Gracias a ellos saco fuerzas para llegar cada mañana con una sonrisa, aunque no todas las tardes salga contenta. Son mi energía y mi razón de ser como maestra y nadie va a quitármelo. Y aunque haya pequeños detalles que me cabreen, tengo que aprender a mirar con perspectiva, a creer en mí misma, por muy difícil que me lo pongan. Porque yo, este año, soy su principal esperanza. Y se lo debo.

jueves, 19 de septiembre de 2013

Problema

[La profe decide, para hacer algo más amena la clase de mates, personalizar los problemas usando los nombres de los alumnos, con la remota esperanza de lograr que 28 chavales atiendan a la vez]

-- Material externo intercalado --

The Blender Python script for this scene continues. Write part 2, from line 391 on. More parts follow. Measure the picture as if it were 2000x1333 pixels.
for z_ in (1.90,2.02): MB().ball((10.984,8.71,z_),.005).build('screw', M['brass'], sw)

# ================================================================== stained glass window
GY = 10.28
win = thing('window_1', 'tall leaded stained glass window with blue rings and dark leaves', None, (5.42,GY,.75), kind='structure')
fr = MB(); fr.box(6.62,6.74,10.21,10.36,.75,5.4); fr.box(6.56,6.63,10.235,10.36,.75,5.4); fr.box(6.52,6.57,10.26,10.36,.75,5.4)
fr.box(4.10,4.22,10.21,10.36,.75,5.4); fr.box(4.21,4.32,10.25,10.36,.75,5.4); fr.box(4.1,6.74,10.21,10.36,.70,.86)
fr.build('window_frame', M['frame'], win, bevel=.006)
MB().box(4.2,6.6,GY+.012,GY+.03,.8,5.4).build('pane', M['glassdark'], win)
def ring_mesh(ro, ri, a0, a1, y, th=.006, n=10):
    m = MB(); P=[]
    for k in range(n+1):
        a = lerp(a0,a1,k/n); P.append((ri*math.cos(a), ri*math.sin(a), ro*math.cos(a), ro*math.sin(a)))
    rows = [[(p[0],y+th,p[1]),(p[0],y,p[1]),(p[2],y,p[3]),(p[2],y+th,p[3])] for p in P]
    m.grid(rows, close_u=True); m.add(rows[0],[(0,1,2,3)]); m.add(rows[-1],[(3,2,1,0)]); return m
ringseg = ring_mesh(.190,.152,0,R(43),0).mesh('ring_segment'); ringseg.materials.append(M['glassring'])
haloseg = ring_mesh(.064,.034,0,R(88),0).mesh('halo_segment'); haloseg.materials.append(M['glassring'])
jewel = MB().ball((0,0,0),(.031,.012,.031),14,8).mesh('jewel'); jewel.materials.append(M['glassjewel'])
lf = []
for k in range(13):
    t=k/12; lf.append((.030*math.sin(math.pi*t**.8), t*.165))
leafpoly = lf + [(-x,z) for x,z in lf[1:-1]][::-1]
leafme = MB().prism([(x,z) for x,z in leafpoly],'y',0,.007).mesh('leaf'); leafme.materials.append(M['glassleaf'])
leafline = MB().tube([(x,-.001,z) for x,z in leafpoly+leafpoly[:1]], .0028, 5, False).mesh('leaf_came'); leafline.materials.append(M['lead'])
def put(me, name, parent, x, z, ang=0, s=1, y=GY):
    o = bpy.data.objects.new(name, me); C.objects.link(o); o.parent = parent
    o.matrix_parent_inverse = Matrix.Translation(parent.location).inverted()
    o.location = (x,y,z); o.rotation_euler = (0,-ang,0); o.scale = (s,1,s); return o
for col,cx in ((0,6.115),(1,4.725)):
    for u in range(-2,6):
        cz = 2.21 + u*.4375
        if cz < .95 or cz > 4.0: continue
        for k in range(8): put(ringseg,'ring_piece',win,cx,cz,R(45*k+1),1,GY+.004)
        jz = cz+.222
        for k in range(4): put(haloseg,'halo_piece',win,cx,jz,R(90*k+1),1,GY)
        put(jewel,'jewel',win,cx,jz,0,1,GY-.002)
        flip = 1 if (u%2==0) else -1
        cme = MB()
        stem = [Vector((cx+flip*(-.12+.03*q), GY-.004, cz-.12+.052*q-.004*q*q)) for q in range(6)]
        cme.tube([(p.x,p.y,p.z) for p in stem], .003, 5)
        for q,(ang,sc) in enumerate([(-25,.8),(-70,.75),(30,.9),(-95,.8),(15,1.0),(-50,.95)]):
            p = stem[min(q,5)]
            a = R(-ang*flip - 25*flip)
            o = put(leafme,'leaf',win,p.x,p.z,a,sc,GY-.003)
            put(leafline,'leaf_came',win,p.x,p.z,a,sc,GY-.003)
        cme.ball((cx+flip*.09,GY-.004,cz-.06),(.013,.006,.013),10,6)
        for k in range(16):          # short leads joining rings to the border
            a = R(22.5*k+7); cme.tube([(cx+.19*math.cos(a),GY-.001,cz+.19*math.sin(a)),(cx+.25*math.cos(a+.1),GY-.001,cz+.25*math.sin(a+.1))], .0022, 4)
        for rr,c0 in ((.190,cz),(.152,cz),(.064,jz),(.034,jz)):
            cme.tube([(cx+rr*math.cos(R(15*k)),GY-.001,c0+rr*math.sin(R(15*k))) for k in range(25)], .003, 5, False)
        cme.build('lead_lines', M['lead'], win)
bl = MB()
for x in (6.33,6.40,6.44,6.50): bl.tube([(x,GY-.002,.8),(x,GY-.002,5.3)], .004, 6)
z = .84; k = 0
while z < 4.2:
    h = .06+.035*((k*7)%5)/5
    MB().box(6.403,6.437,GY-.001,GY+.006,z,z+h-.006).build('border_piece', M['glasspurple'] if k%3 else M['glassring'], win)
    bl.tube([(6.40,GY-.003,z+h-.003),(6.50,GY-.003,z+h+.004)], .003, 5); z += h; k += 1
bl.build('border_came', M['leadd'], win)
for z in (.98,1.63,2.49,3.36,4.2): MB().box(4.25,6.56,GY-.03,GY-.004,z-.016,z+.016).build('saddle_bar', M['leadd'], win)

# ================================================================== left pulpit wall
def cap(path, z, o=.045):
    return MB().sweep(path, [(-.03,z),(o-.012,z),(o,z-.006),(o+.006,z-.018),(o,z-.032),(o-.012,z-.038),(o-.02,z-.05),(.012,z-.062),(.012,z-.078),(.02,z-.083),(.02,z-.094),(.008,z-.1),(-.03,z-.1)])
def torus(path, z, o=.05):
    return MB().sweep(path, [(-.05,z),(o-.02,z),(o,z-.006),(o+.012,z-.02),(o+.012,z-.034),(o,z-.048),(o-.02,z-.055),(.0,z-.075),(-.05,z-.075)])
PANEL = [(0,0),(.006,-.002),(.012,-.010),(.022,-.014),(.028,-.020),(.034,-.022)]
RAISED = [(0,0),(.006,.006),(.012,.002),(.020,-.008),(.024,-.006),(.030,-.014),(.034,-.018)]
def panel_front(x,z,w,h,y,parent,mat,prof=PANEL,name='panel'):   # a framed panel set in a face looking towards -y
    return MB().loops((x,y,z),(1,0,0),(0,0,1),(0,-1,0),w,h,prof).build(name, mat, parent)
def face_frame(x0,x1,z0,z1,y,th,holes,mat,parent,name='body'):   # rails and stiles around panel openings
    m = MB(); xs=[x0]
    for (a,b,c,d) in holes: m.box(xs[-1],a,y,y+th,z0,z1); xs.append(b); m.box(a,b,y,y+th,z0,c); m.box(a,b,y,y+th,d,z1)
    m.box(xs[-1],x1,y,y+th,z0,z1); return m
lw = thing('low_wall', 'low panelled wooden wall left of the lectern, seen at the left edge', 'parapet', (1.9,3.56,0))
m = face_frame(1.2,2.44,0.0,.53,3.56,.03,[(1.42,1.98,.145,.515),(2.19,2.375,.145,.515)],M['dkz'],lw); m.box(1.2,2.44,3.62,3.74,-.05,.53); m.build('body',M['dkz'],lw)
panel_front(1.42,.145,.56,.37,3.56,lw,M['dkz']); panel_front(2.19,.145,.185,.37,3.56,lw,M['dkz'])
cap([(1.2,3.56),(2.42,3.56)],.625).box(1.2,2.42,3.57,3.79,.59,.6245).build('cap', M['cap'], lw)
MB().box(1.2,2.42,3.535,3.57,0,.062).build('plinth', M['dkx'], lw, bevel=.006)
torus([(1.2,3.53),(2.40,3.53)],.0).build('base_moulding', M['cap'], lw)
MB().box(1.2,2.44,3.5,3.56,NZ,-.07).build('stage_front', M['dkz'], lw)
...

- Chicos, escuchadme atentamente, a ver quién de vosotros me sabe resolver el problema antes: Brian tiene 5 caramelos, le da 3 a Kevin y un poco más tarde, Marco le da 2 de los suyos. ¿Cuántos caramelos tiene Brian al final?

[Se levantan varias manitas y la profe elige una cualquiera]

-Sí, pero profe, ¿a qué Kevin?

Nota al pie: Sí, hay más de un Kevin en mi clase. No, no se me ha escapado ninguna colleja. Aún.